嵐山町web博物誌・第5巻「嵐山町の中世」
須賀谷原の戦いと太田資康 白山神社の詩歌会
命をかけた合戦と月や花をめでる文学や教養をともに併せもった武将たちが活躍するのが戦国時代です。この町でも五百年あまりの昔、合戦の陣中で詩歌(しいか)の宴(うたげ)が行なわれていました。
1.須賀谷原の合戦
戦国時代のはじめ、菅谷の台地がまだ一面に萱の生い繁る原っぱだった頃、大きな合戦がありました。
合戦の場所
合戦場を挟んで太田資康は平沢寺に陣を張りました。記録によれば、資康の陣は敵塁と相対峙していたということです。この敵塁とは菅谷城を指しているのでしょうか。また、決戦場となった須賀谷原とは現在のどの辺りだったのでしょうか。

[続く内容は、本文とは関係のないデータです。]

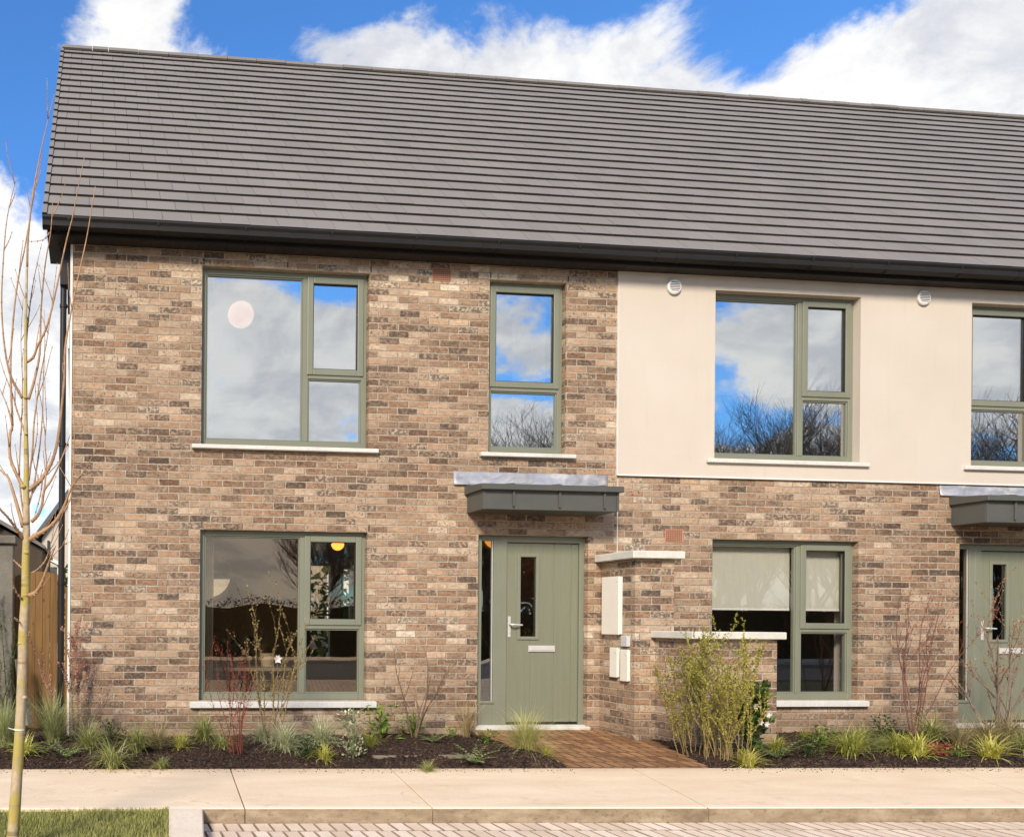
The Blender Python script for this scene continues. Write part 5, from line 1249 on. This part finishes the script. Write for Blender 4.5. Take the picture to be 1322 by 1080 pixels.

須賀谷(菅谷)の語源については、菅(スゲ)の生い茂った野(原野)と考えられています。現在の菅谷周辺の地名から原のつく字名を数えてみると、菅谷を挟んで東の上唐子(かみがらこ)(東松山市)から西の大字千手堂にかけて、西原、東原、向原、原などの小字がみられます。上唐子から菅谷にかけては比企野原とも呼ばれることもあり、その一角に須賀谷原が位置していたと考えられます。
両上杉の抗争
足利尊氏により室町幕府が開かれると四男基氏を関東公方として東国経営にあたらせます。また上杉氏に関東管領の職を与え政務をとらせました。しかし、次第に関東は幕府とは独立した関係を持つようになり、また、上杉氏一族も山内家と扇谷家に分かれて三者は三巴の対立抗争を深めるようになります。そして、関東は次第に戦国時代へと突入していくことになります。
こうした軍事的緊張関係は、扇谷上杉定正の執事太田道灌の優れた手腕によって一時的な軍事的均衡が保たれたことがありました。しかし、やがて主君の定正によって道灌が暗殺されてしまうと、再び両上杉と古河公方を巻き込んだ泥沼の戦いに拍車をかけることになってしまいます。
道灌の死によりその子太田資康の率いる一族は、鉢形城の山内上杉方に味方し、長尾氏や古河公方は川越城の扇谷上杉方と連合するという構図を作り上げます。そしてついに1488(長享2)年6月18日両者による大きな戦闘を引き起こすことになりました。
須賀谷原の戦いは、記録によれば戦死者が700人、馬も数百匹が倒れた激戦だったということです。当初優勢に戦いを進めていた山内方は、定正率いる扇谷勢に押し返され、ついには決着のつかないまま軍を退いたとされています。